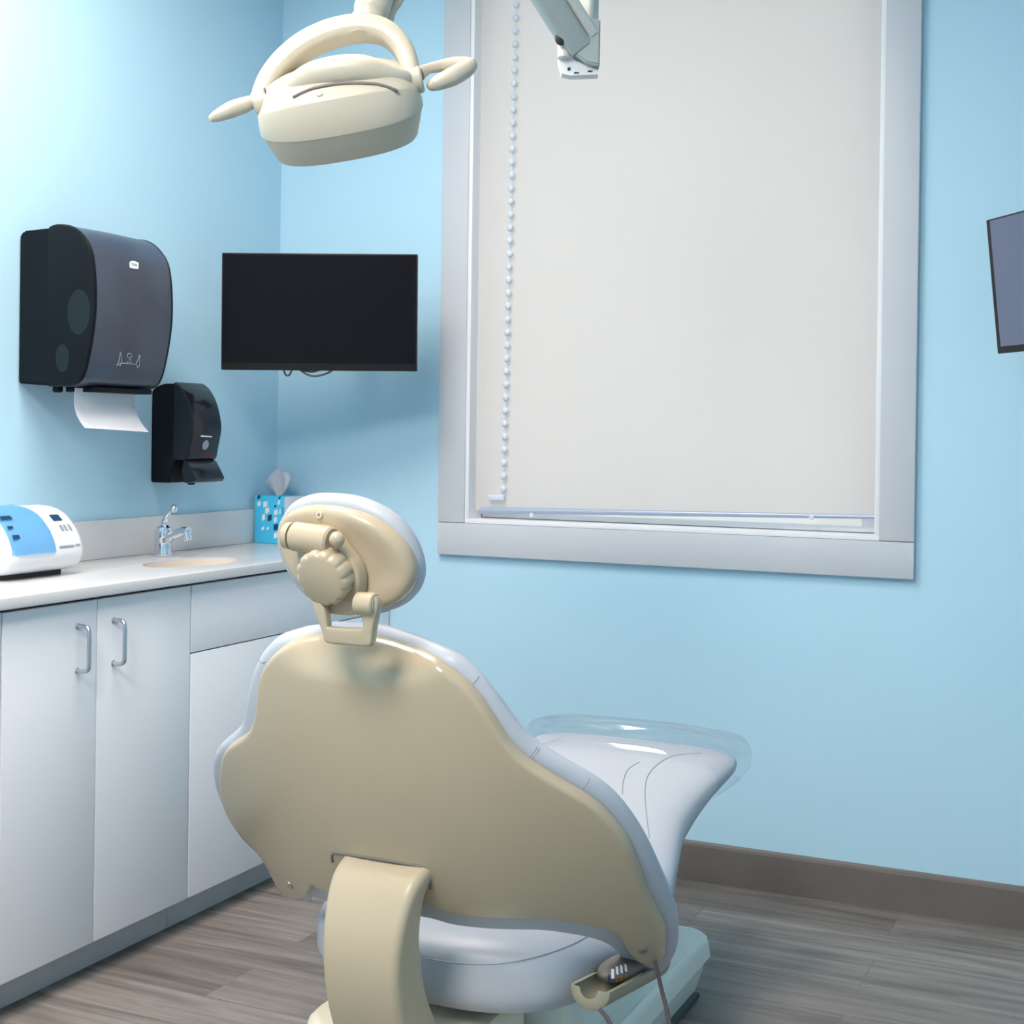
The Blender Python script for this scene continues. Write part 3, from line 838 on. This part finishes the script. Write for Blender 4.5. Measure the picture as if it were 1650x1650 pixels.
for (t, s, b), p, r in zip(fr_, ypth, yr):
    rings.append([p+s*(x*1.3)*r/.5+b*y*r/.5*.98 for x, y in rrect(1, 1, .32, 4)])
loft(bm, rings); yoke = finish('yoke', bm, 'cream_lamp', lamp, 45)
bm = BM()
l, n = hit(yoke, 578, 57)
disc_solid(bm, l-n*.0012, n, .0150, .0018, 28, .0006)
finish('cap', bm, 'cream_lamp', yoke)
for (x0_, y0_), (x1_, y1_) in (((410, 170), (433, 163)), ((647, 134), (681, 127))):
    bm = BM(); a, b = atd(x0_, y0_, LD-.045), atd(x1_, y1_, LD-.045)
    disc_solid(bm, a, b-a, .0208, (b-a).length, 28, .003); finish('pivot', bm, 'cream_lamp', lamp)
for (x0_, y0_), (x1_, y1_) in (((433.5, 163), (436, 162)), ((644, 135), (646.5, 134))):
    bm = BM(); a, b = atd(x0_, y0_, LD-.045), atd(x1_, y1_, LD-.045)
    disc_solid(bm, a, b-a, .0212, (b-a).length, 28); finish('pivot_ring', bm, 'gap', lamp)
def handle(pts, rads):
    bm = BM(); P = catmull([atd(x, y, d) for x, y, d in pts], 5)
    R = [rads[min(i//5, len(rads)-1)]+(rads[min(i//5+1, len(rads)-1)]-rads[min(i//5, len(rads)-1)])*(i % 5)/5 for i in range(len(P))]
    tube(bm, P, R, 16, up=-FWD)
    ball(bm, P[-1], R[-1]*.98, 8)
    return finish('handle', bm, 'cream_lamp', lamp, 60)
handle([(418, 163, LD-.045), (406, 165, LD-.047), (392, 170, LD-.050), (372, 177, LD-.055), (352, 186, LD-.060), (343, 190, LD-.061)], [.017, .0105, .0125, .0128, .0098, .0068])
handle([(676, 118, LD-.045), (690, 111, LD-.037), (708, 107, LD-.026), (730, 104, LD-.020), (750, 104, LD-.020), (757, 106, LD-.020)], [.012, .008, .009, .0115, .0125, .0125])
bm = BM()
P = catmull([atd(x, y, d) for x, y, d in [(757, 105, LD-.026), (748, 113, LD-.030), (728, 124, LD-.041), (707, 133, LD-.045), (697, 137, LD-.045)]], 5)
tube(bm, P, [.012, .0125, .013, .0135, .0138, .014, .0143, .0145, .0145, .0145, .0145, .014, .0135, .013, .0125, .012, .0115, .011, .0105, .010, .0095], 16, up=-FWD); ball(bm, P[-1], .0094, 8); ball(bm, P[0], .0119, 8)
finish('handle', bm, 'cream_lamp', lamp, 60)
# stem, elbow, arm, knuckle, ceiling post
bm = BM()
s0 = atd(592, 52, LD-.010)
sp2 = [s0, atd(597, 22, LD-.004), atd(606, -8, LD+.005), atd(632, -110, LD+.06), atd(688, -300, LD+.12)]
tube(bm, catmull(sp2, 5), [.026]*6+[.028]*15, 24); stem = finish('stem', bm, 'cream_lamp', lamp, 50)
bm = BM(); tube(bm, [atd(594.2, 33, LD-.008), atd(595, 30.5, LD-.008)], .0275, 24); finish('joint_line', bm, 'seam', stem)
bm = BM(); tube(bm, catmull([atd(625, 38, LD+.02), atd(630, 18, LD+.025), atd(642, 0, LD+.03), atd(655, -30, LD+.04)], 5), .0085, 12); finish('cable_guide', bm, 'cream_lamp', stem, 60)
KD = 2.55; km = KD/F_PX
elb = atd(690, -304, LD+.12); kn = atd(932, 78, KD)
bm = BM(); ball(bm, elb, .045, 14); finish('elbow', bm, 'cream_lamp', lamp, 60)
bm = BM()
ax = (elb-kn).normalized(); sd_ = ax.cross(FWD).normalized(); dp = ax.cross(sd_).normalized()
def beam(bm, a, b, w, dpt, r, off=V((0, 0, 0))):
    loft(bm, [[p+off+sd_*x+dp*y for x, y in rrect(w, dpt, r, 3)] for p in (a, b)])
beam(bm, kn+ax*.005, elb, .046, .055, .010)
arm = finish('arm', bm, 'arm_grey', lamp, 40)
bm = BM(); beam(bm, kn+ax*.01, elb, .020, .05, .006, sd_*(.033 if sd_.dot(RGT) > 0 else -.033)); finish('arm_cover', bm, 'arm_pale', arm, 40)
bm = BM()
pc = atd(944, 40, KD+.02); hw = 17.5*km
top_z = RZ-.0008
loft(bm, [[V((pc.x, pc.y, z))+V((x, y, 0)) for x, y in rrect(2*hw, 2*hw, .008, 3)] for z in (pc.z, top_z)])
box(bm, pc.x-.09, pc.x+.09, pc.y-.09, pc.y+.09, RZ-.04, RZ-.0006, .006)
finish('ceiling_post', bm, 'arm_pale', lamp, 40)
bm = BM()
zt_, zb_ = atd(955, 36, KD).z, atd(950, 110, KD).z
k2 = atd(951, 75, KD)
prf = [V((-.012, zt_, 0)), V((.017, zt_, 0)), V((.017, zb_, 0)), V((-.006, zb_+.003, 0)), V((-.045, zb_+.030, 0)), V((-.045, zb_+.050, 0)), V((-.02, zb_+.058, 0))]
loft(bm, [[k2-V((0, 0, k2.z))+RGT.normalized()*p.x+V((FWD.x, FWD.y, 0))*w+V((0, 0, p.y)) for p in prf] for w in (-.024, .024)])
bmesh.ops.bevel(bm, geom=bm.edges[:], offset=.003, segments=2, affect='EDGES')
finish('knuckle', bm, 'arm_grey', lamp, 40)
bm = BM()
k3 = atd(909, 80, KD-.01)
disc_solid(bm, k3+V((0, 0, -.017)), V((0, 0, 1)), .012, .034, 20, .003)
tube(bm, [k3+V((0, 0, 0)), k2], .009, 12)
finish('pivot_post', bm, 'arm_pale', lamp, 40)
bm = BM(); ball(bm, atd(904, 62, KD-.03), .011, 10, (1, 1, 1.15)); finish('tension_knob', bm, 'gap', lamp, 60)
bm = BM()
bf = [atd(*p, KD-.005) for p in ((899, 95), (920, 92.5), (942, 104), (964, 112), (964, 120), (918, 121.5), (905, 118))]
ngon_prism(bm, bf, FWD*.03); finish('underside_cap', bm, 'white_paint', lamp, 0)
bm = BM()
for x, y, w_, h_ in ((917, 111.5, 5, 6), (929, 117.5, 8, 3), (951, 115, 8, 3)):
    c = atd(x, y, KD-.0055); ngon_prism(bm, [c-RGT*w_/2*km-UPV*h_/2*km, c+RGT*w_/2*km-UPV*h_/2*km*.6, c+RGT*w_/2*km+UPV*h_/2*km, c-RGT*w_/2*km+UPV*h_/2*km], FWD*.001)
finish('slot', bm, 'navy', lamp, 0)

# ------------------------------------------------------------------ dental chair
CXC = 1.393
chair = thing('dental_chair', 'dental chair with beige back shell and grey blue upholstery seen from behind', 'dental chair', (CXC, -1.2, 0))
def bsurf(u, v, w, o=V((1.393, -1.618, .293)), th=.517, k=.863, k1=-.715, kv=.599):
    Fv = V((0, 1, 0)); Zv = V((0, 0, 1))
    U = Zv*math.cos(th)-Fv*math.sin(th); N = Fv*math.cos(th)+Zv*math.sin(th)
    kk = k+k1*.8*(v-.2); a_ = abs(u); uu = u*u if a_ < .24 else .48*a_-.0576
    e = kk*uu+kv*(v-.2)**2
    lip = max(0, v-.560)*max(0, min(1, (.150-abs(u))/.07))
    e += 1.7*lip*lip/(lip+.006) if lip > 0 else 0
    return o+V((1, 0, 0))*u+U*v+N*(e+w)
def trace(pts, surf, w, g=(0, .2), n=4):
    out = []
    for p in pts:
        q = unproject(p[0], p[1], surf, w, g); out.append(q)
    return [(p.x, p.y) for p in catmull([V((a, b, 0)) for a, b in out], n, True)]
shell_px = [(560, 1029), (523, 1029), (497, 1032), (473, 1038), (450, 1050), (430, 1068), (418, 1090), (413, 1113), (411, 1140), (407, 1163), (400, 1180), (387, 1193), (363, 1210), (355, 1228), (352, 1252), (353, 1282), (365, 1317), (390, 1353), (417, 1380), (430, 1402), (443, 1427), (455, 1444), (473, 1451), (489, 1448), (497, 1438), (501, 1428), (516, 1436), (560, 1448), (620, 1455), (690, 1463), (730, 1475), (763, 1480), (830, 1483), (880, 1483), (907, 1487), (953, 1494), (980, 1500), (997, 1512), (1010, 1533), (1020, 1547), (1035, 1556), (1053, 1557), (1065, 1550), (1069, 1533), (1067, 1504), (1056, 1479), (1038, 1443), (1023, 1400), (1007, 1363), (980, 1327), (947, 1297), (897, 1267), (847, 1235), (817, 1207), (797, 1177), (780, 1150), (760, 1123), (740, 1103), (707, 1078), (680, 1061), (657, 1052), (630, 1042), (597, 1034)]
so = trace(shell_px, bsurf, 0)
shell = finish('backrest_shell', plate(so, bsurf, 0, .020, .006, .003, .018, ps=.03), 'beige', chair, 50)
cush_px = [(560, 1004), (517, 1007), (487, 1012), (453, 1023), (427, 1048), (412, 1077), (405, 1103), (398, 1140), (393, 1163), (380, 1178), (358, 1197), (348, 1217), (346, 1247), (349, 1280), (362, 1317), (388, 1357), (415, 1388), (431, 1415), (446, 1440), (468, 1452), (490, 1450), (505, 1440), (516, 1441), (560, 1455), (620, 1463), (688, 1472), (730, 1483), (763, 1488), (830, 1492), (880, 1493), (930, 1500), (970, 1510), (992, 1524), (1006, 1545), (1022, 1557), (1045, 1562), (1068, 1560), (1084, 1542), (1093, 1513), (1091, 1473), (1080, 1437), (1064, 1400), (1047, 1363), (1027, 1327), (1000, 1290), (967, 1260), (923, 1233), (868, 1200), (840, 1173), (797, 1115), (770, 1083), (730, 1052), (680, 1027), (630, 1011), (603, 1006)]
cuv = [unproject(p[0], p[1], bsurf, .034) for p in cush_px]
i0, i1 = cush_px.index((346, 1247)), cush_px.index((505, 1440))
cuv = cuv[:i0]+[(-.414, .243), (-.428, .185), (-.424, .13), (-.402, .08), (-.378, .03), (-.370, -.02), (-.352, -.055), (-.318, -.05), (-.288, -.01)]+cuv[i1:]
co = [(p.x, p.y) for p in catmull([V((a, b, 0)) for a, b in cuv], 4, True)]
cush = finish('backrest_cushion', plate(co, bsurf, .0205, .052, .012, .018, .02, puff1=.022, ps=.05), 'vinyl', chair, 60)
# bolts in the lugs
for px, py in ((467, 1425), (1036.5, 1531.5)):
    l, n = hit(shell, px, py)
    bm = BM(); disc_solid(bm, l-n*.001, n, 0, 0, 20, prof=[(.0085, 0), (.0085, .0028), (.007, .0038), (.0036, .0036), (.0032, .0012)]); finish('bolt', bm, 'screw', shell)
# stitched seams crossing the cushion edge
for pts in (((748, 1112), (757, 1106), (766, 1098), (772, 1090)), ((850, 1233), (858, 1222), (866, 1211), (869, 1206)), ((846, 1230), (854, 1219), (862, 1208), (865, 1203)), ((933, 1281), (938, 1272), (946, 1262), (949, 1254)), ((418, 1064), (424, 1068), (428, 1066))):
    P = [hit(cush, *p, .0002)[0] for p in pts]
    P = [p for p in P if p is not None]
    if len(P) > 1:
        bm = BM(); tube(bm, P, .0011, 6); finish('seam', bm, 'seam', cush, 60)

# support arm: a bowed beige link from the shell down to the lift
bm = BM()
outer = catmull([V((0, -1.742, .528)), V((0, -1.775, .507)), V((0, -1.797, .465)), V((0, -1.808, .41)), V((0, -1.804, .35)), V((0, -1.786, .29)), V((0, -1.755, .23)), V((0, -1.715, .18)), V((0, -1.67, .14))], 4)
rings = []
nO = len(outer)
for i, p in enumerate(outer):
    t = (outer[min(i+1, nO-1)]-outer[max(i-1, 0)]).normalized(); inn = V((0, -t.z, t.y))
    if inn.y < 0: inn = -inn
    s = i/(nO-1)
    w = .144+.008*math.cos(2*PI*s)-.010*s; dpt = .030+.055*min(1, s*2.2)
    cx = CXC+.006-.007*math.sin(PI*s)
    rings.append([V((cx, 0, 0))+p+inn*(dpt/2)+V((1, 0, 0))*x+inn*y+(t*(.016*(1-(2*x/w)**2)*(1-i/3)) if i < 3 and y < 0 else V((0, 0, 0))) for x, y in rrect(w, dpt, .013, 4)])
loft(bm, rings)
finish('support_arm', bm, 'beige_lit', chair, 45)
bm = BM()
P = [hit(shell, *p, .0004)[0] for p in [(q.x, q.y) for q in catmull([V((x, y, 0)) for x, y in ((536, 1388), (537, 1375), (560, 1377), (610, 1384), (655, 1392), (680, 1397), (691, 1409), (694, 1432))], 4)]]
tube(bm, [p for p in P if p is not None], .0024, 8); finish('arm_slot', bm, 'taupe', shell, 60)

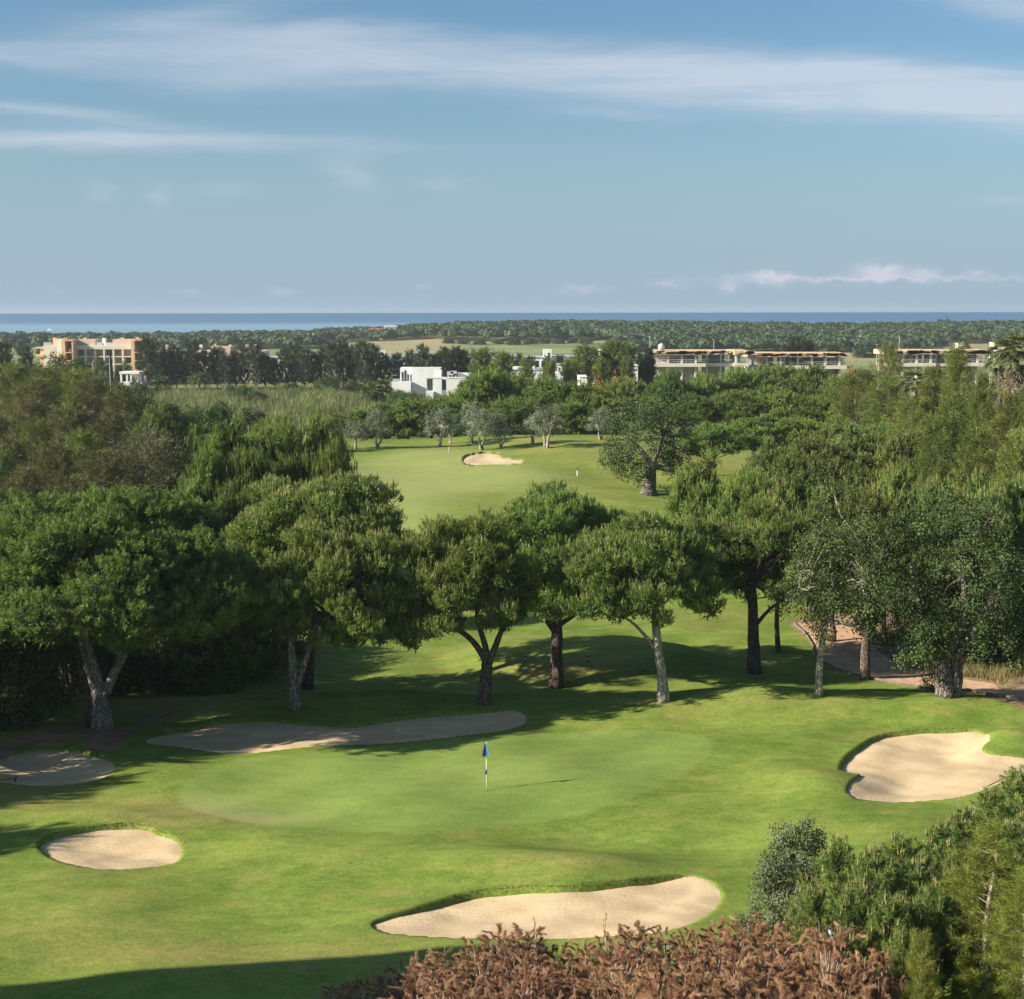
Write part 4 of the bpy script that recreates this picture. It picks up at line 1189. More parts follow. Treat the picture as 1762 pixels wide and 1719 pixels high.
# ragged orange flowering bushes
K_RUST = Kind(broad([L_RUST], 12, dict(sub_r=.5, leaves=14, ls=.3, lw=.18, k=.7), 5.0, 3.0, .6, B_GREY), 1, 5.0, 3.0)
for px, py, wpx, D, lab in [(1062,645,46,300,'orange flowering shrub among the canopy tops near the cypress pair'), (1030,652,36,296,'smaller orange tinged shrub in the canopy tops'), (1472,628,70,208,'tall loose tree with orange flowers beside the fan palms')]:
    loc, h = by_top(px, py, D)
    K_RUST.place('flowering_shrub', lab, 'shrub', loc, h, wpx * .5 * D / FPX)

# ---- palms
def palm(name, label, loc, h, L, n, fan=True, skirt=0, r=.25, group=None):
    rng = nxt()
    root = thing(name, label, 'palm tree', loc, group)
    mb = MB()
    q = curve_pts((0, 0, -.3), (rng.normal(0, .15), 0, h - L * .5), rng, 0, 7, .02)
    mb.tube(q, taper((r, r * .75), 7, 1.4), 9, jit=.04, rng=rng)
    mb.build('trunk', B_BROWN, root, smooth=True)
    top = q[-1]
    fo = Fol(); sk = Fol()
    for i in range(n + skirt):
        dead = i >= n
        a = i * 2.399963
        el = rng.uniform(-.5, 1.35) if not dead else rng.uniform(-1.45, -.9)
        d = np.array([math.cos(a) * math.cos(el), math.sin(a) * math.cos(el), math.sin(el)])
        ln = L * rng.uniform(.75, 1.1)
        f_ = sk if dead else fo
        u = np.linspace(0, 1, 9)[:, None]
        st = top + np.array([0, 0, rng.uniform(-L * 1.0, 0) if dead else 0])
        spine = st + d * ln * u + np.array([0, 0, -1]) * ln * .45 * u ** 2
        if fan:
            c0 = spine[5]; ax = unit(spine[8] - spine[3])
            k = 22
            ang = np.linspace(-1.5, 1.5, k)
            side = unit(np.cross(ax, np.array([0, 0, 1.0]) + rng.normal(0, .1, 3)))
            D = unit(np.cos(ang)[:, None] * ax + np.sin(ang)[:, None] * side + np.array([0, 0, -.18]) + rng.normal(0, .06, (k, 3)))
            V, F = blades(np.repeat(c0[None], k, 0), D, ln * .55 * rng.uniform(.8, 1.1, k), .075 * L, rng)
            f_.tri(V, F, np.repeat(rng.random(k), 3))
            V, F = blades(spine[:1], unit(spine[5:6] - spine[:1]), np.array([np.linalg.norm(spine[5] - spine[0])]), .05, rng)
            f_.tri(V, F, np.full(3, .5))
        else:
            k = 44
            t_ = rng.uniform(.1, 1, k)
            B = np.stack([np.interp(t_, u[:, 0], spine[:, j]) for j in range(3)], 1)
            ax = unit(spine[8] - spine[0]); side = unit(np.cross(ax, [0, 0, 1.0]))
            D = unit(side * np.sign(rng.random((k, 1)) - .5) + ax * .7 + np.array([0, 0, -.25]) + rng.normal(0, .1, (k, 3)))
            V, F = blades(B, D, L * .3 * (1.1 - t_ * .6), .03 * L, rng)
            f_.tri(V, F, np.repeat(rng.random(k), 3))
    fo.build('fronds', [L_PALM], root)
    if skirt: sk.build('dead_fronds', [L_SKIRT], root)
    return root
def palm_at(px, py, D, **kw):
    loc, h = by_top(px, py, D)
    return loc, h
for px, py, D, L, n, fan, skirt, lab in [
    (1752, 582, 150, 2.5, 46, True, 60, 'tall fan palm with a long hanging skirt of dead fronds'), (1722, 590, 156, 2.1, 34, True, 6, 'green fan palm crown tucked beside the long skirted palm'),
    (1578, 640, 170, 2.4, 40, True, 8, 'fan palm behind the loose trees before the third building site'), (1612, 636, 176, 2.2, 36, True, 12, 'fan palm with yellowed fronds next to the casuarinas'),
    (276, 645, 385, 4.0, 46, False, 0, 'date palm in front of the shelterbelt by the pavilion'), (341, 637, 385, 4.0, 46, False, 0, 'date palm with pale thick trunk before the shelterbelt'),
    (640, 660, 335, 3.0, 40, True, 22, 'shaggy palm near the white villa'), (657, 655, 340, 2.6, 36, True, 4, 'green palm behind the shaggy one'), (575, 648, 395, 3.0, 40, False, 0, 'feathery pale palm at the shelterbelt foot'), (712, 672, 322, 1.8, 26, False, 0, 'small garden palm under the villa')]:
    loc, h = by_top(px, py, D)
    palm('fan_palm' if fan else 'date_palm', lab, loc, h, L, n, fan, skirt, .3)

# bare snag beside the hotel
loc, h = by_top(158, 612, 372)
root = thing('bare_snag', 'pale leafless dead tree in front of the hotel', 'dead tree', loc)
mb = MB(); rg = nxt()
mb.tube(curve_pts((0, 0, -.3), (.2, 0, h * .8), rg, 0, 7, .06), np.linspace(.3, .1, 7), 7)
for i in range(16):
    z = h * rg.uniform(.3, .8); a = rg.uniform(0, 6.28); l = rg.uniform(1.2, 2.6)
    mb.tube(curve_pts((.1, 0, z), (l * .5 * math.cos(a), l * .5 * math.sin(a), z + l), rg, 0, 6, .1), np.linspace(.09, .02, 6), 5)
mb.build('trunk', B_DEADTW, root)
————
- **EXERCISE DIRECTIONS**: Print exactly the lines above from the one with "Write part 4" to the one with "K_RUST.place('flowering_shrub', lab, 'shrub', loc, h, wpx", including both.

- **SOLUTION FOR THIS PROBLEM**:
Write part 4 of the bpy script that recreates this picture. It picks up at line 1189. More parts follow. Treat the picture as 1762 pixels wide and 1719 pixels high.
# ragged orange flowering bushes
K_RUST = Kind(broad([L_RUST], 12, dict(sub_r=.5, leaves=14, ls=.3, lw=.18, k=.7), 5.0, 3.0, .6, B_GREY), 1, 5.0, 3.0)
for px, py, wpx, D, lab in [(1062,645,46,300,'orange flowering shrub among the canopy tops near the cypress pair'), (1030,652,36,296,'smaller orange tinged shrub in the canopy tops'), (1472,628,70,208,'tall loose tree with orange flowers beside the fan palms')]:
    loc, h = by_top(px, py, D)
    K_RUST.place('flowering_shrub', lab, 'shrub', loc, h, wpx * .5 * D / FPX)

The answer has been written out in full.